>> begin Provided records

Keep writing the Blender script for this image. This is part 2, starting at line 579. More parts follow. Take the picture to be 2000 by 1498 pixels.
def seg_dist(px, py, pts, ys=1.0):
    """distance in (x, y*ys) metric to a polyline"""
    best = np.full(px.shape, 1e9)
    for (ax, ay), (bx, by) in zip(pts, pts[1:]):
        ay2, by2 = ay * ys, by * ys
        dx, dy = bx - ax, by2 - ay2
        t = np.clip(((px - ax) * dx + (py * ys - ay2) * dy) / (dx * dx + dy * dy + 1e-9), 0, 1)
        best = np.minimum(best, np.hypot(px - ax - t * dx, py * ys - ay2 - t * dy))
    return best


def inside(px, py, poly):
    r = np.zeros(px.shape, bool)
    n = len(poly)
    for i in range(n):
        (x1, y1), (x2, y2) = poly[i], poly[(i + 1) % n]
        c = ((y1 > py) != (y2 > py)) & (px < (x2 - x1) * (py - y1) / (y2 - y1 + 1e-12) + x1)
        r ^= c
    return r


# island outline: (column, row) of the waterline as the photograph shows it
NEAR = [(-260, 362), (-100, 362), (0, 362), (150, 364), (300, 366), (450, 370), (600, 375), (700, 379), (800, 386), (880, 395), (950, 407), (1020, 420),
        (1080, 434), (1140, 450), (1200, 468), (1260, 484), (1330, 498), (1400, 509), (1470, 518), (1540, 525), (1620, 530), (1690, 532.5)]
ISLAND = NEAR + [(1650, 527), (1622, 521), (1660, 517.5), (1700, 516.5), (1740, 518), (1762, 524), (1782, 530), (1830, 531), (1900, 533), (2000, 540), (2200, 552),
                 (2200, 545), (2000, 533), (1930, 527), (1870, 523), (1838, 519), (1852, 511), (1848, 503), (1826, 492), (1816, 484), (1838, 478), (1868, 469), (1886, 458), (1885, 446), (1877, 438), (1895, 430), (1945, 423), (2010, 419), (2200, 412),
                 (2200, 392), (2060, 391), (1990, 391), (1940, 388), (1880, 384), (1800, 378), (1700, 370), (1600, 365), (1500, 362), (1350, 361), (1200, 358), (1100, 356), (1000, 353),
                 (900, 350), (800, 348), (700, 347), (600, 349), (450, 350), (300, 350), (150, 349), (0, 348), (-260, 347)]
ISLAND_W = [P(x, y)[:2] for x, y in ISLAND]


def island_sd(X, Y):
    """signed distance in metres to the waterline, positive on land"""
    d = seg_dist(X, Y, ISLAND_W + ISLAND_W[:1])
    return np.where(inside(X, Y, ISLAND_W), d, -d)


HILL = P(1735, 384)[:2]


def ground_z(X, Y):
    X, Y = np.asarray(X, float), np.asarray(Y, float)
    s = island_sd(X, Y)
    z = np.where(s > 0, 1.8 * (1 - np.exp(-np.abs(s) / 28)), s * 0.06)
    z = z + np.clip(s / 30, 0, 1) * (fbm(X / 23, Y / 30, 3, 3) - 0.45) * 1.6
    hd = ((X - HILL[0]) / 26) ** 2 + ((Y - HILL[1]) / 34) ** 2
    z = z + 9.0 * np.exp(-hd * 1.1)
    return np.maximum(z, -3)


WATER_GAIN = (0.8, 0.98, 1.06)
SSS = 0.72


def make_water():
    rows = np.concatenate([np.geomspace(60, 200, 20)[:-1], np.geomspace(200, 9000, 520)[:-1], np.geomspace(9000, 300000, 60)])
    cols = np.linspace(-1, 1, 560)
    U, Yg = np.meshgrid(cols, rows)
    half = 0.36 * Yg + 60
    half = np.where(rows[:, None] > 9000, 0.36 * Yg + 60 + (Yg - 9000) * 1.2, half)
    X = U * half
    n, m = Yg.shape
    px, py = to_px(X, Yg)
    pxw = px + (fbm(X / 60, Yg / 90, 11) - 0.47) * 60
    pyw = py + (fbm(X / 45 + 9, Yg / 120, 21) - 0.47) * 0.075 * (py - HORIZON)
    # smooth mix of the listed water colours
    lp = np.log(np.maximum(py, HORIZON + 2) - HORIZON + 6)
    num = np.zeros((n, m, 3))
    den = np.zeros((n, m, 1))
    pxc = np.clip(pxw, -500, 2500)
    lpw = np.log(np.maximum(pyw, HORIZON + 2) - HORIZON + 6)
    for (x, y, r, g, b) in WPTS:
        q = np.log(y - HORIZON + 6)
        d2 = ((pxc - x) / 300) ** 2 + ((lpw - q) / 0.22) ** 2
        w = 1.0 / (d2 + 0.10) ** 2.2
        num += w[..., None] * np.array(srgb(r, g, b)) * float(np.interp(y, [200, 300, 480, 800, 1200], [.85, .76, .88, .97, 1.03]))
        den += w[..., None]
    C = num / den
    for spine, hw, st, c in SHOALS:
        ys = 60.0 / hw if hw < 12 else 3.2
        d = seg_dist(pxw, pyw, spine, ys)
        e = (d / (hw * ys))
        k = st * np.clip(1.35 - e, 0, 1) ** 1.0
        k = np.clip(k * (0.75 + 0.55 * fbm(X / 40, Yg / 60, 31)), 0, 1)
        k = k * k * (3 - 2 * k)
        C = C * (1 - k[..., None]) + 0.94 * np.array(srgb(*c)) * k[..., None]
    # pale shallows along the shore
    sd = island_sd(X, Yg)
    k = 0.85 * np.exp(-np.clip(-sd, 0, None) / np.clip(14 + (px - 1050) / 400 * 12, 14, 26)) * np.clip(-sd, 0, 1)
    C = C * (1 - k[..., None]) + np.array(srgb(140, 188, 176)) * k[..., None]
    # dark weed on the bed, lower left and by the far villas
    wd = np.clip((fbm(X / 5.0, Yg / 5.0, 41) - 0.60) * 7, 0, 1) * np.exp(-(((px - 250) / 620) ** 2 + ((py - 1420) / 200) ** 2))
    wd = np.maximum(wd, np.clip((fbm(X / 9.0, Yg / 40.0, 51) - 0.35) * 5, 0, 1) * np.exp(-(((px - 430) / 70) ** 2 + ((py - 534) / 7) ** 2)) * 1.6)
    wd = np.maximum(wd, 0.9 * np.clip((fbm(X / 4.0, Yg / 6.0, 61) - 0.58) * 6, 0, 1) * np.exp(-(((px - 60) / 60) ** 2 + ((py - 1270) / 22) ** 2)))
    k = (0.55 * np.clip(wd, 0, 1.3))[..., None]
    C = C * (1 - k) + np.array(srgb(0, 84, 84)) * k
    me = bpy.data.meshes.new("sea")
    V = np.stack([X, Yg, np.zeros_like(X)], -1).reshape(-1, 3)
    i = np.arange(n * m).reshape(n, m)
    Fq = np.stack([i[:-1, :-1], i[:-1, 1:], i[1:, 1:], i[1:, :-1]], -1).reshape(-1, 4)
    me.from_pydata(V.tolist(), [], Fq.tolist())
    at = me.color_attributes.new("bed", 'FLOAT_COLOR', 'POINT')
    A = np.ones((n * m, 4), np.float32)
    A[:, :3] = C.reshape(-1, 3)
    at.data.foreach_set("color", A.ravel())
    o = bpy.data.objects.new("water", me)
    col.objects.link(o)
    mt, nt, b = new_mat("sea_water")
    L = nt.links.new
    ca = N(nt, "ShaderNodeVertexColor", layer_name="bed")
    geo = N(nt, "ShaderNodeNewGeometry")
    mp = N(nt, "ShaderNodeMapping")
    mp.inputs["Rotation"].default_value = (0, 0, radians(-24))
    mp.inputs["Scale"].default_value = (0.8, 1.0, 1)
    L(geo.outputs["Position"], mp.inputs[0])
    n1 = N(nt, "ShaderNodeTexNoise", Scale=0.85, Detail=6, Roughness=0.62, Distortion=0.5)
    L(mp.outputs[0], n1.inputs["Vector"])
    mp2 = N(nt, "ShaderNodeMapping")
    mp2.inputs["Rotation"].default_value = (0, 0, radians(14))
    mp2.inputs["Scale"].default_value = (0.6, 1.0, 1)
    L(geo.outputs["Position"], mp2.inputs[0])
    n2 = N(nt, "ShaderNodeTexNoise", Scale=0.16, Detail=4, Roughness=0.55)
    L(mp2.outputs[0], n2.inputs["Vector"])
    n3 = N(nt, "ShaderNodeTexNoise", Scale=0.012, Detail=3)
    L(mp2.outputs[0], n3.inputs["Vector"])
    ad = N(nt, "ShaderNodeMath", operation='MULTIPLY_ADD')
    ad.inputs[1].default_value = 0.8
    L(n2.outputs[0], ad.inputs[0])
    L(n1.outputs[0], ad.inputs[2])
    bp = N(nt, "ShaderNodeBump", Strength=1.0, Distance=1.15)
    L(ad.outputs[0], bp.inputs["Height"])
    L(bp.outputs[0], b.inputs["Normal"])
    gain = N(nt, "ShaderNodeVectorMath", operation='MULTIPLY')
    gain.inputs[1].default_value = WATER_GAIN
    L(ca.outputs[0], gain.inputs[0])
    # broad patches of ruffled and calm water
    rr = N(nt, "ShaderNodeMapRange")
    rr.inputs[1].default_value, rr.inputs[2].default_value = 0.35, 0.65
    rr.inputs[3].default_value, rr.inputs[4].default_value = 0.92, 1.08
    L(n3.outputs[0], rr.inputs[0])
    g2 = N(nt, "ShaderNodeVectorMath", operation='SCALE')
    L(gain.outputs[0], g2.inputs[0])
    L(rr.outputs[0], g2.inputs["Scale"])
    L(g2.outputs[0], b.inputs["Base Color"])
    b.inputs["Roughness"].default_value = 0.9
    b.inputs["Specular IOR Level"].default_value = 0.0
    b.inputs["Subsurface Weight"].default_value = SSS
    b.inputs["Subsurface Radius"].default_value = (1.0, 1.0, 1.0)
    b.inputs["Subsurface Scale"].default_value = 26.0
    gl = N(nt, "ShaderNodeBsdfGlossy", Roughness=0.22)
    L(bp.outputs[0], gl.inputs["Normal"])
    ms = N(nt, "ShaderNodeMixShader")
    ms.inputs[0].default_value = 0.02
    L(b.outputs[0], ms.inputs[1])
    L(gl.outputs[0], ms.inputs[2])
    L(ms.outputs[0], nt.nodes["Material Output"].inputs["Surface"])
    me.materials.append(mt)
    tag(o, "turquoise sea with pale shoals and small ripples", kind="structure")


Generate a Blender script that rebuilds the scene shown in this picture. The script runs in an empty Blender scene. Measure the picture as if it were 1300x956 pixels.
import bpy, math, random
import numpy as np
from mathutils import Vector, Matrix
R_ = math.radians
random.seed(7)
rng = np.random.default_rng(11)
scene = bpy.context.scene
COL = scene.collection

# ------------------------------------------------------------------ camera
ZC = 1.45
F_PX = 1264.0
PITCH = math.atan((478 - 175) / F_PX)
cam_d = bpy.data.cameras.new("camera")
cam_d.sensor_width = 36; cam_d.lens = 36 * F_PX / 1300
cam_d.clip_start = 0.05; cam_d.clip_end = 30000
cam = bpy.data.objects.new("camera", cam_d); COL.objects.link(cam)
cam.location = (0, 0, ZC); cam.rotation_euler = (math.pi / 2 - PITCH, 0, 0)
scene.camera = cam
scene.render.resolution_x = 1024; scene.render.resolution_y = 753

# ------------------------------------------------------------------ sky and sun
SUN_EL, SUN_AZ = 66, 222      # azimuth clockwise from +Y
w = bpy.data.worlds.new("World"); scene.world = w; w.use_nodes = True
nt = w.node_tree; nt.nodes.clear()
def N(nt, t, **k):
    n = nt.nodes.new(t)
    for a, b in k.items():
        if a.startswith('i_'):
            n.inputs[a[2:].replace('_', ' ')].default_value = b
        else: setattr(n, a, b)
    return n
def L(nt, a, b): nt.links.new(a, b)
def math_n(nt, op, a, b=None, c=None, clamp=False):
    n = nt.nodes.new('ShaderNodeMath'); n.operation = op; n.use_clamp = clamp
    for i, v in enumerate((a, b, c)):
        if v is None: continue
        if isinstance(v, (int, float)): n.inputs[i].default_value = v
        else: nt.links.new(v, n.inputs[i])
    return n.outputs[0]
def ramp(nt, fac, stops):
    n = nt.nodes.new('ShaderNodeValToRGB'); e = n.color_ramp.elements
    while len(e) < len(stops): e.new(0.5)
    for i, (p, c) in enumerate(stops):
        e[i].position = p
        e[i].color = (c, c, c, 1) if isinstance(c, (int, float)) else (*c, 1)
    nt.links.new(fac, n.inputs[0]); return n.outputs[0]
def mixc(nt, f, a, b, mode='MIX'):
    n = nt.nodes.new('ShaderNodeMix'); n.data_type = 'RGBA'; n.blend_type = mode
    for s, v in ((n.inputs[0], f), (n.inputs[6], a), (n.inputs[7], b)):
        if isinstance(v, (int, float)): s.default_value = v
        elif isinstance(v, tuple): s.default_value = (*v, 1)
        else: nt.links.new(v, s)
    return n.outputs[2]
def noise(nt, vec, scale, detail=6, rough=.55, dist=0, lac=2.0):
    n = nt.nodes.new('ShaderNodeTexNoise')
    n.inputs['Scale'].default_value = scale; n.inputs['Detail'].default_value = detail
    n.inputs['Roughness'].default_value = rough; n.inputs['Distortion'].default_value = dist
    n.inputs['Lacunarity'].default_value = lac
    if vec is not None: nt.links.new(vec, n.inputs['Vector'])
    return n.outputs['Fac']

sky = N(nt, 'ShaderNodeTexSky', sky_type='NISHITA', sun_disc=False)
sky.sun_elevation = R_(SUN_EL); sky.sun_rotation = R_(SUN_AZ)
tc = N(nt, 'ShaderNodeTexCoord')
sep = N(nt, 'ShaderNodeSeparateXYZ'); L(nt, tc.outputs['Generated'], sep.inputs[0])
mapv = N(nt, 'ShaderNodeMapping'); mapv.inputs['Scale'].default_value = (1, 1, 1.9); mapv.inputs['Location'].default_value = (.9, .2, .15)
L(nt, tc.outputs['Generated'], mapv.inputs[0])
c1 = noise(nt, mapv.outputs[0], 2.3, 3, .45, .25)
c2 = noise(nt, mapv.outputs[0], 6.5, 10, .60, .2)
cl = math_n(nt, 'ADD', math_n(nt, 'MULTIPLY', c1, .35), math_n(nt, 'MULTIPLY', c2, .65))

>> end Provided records

What is asked
Give again, word for word, only the lines running from the line with "Generate a Blender" through the line with "scene.render.resolution_x = 1024;"; include both of those lines.

The solution
Generate a Blender script that rebuilds the scene shown in this picture. The script runs in an empty Blender scene. Measure the picture as if it were 1300x956 pixels.
import bpy, math, random
import numpy as np
from mathutils import Vector, Matrix
R_ = math.radians
random.seed(7)
rng = np.random.default_rng(11)
scene = bpy.context.scene
COL = scene.collection

# ------------------------------------------------------------------ camera
ZC = 1.45
F_PX = 1264.0
PITCH = math.atan((478 - 175) / F_PX)
cam_d = bpy.data.cameras.new("camera")
cam_d.sensor_width = 36; cam_d.lens = 36 * F_PX / 1300
cam_d.clip_start = 0.05; cam_d.clip_end = 30000
cam = bpy.data.objects.new("camera", cam_d); COL.objects.link(cam)
cam.location = (0, 0, ZC); cam.rotation_euler = (math.pi / 2 - PITCH, 0, 0)
scene.camera = cam
scene.render.resolution_x = 1024; scene.render.resolution_y = 753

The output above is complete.